§ **Scenes as source code**
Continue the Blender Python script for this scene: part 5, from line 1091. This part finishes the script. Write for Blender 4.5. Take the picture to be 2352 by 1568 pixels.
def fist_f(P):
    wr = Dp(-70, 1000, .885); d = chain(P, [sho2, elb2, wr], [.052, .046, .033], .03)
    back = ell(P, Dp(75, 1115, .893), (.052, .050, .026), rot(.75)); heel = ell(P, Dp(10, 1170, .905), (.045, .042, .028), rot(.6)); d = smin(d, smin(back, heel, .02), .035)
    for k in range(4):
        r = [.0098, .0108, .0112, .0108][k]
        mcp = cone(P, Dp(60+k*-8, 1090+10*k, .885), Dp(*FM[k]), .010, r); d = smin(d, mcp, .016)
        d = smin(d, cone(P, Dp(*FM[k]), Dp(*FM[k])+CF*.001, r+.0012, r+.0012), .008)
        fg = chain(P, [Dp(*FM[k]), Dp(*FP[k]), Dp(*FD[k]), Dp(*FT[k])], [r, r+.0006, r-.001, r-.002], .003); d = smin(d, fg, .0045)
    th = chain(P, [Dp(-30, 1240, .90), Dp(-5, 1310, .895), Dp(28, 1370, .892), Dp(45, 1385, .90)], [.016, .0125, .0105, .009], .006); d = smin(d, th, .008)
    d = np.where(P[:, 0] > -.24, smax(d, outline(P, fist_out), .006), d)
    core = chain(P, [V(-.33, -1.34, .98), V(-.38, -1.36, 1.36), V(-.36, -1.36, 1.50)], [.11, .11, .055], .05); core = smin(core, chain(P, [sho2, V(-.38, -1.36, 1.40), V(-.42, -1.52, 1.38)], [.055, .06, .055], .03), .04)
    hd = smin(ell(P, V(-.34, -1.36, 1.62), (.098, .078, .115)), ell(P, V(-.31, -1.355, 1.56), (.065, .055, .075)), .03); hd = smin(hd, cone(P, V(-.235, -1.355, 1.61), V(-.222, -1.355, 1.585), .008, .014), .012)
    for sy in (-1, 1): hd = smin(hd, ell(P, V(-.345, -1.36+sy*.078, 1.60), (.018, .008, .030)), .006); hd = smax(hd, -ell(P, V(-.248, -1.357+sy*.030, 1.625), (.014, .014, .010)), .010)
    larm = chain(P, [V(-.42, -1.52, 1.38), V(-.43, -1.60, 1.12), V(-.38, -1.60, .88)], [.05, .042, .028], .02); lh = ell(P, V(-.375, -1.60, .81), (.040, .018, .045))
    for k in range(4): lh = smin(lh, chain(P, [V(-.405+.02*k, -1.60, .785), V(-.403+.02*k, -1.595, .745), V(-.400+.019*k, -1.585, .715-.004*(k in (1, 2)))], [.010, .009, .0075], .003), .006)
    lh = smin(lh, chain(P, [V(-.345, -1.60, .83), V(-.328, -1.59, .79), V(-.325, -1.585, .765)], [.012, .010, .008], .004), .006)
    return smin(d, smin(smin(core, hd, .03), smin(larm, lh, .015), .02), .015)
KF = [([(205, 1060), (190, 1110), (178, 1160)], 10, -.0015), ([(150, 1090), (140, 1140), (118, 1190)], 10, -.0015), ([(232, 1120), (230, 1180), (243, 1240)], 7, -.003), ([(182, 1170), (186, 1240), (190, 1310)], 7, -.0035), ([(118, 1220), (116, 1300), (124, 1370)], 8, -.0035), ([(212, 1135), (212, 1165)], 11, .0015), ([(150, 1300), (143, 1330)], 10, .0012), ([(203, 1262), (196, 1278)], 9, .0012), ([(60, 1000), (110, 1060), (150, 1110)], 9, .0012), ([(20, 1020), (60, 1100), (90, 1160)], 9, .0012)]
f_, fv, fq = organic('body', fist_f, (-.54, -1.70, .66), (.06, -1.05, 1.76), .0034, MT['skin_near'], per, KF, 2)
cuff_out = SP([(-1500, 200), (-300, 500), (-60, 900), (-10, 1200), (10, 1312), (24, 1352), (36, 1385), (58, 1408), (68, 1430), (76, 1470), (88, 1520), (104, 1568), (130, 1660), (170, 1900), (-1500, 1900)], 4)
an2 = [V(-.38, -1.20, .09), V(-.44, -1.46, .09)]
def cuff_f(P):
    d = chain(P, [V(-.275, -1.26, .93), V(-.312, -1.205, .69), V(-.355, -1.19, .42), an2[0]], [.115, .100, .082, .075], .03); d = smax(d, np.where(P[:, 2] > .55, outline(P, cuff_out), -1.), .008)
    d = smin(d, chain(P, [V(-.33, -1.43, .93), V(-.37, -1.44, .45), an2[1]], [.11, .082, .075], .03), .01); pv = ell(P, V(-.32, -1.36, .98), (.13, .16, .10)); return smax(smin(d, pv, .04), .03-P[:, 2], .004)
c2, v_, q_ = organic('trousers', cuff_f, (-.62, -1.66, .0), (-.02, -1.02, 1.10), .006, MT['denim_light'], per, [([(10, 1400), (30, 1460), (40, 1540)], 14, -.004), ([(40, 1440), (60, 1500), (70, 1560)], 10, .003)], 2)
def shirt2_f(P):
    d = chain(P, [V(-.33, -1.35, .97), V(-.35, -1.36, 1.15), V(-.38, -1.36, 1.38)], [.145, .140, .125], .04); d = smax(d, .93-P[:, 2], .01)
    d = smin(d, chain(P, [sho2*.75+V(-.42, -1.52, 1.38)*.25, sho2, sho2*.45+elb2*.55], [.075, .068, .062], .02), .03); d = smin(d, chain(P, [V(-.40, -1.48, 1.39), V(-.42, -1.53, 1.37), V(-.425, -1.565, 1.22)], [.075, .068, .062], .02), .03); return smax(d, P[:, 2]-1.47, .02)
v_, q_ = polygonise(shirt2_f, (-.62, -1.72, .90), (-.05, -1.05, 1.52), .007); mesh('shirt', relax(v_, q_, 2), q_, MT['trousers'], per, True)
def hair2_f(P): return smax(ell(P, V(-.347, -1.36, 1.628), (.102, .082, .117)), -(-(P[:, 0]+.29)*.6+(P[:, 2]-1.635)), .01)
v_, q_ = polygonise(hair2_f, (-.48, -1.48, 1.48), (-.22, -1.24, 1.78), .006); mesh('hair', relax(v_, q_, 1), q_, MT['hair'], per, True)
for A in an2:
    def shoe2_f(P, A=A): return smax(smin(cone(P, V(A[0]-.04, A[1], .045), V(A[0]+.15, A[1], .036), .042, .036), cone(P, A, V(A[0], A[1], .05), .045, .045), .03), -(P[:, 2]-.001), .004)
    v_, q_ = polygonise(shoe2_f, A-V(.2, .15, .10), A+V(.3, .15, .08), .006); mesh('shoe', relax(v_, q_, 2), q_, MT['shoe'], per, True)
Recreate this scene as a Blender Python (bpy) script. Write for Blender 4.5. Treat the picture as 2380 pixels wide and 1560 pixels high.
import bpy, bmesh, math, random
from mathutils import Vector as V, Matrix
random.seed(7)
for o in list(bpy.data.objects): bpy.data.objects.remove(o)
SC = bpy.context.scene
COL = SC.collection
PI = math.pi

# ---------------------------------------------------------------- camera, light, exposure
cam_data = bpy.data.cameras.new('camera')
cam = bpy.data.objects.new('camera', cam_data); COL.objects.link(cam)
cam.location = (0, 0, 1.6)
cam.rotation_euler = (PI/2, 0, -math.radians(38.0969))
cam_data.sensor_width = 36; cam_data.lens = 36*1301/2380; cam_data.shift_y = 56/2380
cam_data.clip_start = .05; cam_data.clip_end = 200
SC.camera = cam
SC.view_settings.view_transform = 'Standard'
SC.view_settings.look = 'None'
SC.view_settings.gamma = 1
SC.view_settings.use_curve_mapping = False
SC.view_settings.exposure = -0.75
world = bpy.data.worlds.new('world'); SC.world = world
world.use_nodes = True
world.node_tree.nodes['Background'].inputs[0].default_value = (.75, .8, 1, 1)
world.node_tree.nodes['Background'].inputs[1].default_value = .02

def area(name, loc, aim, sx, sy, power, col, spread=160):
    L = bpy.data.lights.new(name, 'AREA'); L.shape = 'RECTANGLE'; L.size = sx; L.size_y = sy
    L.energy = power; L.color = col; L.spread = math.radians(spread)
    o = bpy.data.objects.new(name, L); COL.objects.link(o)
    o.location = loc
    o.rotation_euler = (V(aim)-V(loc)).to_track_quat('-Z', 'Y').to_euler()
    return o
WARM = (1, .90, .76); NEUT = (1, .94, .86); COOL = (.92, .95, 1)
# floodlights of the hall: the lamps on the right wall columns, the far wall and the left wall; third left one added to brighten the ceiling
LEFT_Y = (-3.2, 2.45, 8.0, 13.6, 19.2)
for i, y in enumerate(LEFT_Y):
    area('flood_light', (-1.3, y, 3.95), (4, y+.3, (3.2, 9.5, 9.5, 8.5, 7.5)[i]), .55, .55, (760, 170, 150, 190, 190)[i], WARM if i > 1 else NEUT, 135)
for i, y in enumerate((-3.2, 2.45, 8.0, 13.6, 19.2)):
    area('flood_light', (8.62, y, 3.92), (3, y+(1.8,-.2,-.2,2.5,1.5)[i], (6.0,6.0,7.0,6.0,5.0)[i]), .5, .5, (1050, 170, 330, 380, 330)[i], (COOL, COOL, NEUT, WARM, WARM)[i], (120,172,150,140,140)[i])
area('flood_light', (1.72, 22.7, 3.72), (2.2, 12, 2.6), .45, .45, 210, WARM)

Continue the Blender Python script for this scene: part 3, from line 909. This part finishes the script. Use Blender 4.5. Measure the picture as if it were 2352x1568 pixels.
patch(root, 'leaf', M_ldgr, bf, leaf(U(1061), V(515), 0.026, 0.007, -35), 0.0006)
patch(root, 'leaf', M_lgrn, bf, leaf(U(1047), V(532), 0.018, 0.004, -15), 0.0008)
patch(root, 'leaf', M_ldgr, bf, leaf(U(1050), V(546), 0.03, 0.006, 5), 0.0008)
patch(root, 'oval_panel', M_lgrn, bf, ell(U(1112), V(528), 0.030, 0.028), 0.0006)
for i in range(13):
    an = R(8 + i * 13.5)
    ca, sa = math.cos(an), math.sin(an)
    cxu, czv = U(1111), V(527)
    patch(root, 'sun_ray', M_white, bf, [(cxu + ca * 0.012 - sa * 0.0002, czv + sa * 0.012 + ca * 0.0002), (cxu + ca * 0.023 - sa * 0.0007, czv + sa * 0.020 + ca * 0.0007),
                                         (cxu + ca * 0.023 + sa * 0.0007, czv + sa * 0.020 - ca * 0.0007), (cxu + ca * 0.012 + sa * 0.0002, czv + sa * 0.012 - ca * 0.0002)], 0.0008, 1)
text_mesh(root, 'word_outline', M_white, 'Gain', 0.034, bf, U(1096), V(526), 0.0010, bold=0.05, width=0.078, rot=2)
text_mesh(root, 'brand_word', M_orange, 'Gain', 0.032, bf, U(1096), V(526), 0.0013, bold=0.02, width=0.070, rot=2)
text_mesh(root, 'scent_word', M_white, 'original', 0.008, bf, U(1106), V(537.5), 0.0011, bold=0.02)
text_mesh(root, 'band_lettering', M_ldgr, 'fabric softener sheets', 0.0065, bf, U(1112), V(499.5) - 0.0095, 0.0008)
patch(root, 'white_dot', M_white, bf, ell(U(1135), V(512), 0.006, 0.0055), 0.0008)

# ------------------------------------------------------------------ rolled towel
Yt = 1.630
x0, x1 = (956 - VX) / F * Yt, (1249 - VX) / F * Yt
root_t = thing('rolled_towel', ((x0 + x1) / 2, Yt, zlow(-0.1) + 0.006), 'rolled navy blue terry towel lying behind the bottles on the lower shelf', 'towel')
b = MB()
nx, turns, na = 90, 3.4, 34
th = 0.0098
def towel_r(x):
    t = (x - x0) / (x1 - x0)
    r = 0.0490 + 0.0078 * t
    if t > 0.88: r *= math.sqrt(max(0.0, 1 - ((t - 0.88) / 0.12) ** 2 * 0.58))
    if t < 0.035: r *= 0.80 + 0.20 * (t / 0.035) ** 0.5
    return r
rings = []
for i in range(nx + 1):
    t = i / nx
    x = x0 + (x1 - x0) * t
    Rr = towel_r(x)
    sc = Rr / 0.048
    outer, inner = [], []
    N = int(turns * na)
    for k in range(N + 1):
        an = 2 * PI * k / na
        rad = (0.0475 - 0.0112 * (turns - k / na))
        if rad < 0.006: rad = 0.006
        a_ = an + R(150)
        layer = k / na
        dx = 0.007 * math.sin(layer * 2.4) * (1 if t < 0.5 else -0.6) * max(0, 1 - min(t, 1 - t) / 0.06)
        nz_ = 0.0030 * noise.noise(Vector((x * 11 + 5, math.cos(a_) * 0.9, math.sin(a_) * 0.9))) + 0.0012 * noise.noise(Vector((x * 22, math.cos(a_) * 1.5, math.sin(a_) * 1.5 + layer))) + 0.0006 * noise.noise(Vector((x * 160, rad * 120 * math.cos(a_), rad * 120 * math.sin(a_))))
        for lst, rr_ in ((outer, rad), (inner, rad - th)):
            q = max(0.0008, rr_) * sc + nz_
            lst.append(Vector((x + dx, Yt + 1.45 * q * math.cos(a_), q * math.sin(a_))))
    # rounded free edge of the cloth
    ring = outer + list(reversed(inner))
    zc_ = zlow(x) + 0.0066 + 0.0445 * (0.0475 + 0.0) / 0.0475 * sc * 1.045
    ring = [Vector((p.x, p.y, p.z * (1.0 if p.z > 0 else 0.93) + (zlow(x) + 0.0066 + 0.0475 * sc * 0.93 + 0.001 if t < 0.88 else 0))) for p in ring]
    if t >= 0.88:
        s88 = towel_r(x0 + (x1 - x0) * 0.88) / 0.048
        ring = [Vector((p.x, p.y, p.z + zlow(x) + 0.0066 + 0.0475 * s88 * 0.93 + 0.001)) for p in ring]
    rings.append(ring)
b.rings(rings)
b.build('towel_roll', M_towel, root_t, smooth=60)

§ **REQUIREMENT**
In the records above, find the lines containing "from" and copy them.

§ **RESULT OF THE EXERCISE**
Continue the Blender Python script for this scene: part 5, from line 1091. This part finishes the script. Write for Blender 4.5. Take the picture to be 2352 by 1568 pixels.
from mathutils import Vector as V, Matrix
Continue the Blender Python script for this scene: part 3, from line 909. This part finishes the script. Use Blender 4.5. Measure the picture as if it were 2352x1568 pixels.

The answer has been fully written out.